_Data_
============================================================

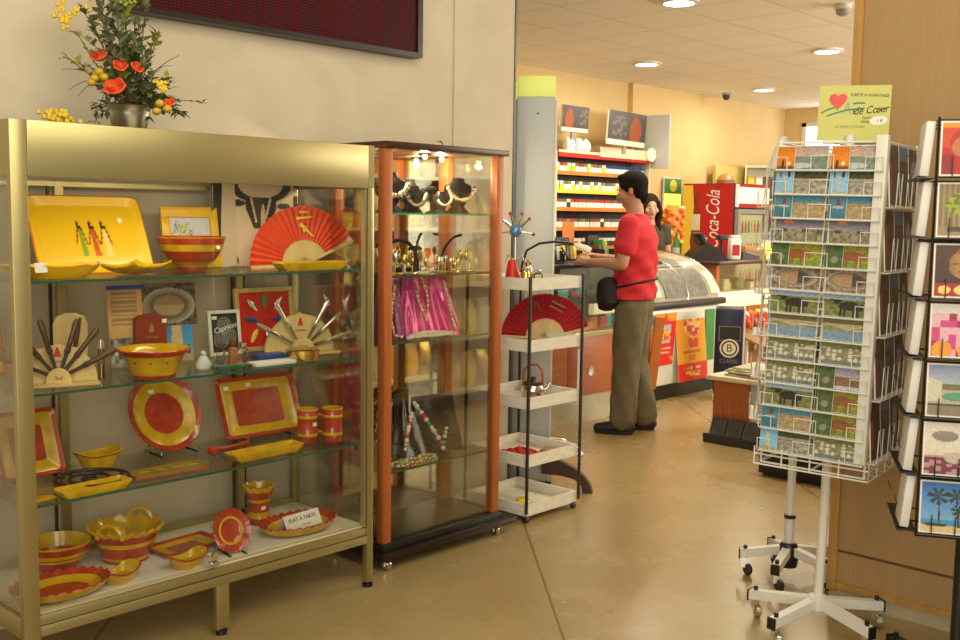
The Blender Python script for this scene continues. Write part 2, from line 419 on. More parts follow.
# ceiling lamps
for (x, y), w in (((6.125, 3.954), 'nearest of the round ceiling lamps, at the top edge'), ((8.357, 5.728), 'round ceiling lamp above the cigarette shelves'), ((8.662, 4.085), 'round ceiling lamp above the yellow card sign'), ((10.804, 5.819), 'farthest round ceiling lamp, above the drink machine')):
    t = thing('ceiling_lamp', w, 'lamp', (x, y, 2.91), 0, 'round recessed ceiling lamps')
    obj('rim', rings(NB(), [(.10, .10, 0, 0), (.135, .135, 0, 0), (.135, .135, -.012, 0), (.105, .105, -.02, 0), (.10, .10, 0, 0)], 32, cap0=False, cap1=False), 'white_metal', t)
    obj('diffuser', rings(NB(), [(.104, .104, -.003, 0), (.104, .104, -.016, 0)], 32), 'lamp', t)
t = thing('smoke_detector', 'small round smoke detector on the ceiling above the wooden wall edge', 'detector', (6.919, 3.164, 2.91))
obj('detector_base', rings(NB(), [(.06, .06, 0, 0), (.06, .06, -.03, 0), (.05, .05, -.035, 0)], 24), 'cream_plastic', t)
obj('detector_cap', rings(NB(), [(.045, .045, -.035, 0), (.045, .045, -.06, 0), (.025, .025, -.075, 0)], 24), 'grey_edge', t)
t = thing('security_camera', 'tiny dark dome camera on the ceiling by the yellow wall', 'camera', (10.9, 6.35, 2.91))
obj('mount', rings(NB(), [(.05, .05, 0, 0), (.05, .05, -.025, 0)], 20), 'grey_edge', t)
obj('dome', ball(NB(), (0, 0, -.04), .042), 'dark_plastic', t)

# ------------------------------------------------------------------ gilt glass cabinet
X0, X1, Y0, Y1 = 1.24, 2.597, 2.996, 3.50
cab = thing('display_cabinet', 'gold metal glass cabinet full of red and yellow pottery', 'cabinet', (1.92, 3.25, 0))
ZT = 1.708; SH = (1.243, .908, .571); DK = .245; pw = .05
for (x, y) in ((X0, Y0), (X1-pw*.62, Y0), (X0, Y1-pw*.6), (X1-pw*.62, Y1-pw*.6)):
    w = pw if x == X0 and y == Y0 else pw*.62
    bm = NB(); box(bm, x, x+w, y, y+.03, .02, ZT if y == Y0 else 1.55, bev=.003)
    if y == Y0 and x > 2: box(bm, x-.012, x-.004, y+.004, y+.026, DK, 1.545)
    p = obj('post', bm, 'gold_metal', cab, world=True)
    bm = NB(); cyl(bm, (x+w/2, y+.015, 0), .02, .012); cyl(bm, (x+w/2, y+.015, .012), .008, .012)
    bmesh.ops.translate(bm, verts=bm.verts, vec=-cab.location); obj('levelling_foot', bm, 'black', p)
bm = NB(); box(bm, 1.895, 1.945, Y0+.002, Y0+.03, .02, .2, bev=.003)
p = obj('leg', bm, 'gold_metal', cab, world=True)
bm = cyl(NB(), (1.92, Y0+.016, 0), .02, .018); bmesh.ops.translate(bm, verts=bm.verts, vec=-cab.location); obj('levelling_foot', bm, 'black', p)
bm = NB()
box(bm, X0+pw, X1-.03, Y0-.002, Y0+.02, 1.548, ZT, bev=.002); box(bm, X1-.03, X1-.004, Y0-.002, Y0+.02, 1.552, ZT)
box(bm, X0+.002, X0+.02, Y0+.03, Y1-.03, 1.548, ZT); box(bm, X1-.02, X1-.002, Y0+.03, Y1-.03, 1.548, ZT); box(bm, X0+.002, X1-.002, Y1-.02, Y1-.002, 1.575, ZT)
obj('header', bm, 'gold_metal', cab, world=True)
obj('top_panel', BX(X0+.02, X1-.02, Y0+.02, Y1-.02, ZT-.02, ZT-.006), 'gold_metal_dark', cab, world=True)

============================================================

_Aim of the exercise_
Without any pictures, reproduce the lines from the first one in the material through the line that has "obj('dome', ball(NB(), (0, 0, -.04), .042), 'dark_plastic', t)", exactly as they appear.

_Exercise answer_
The Blender Python script for this scene continues. Write part 2, from line 419 on. More parts follow.
# ceiling lamps
for (x, y), w in (((6.125, 3.954), 'nearest of the round ceiling lamps, at the top edge'), ((8.357, 5.728), 'round ceiling lamp above the cigarette shelves'), ((8.662, 4.085), 'round ceiling lamp above the yellow card sign'), ((10.804, 5.819), 'farthest round ceiling lamp, above the drink machine')):
    t = thing('ceiling_lamp', w, 'lamp', (x, y, 2.91), 0, 'round recessed ceiling lamps')
    obj('rim', rings(NB(), [(.10, .10, 0, 0), (.135, .135, 0, 0), (.135, .135, -.012, 0), (.105, .105, -.02, 0), (.10, .10, 0, 0)], 32, cap0=False, cap1=False), 'white_metal', t)
    obj('diffuser', rings(NB(), [(.104, .104, -.003, 0), (.104, .104, -.016, 0)], 32), 'lamp', t)
t = thing('smoke_detector', 'small round smoke detector on the ceiling above the wooden wall edge', 'detector', (6.919, 3.164, 2.91))
obj('detector_base', rings(NB(), [(.06, .06, 0, 0), (.06, .06, -.03, 0), (.05, .05, -.035, 0)], 24), 'cream_plastic', t)
obj('detector_cap', rings(NB(), [(.045, .045, -.035, 0), (.045, .045, -.06, 0), (.025, .025, -.075, 0)], 24), 'grey_edge', t)
t = thing('security_camera', 'tiny dark dome camera on the ceiling by the yellow wall', 'camera', (10.9, 6.35, 2.91))
obj('mount', rings(NB(), [(.05, .05, 0, 0), (.05, .05, -.025, 0)], 20), 'grey_edge', t)
obj('dome', ball(NB(), (0, 0, -.04), .042), 'dark_plastic', t)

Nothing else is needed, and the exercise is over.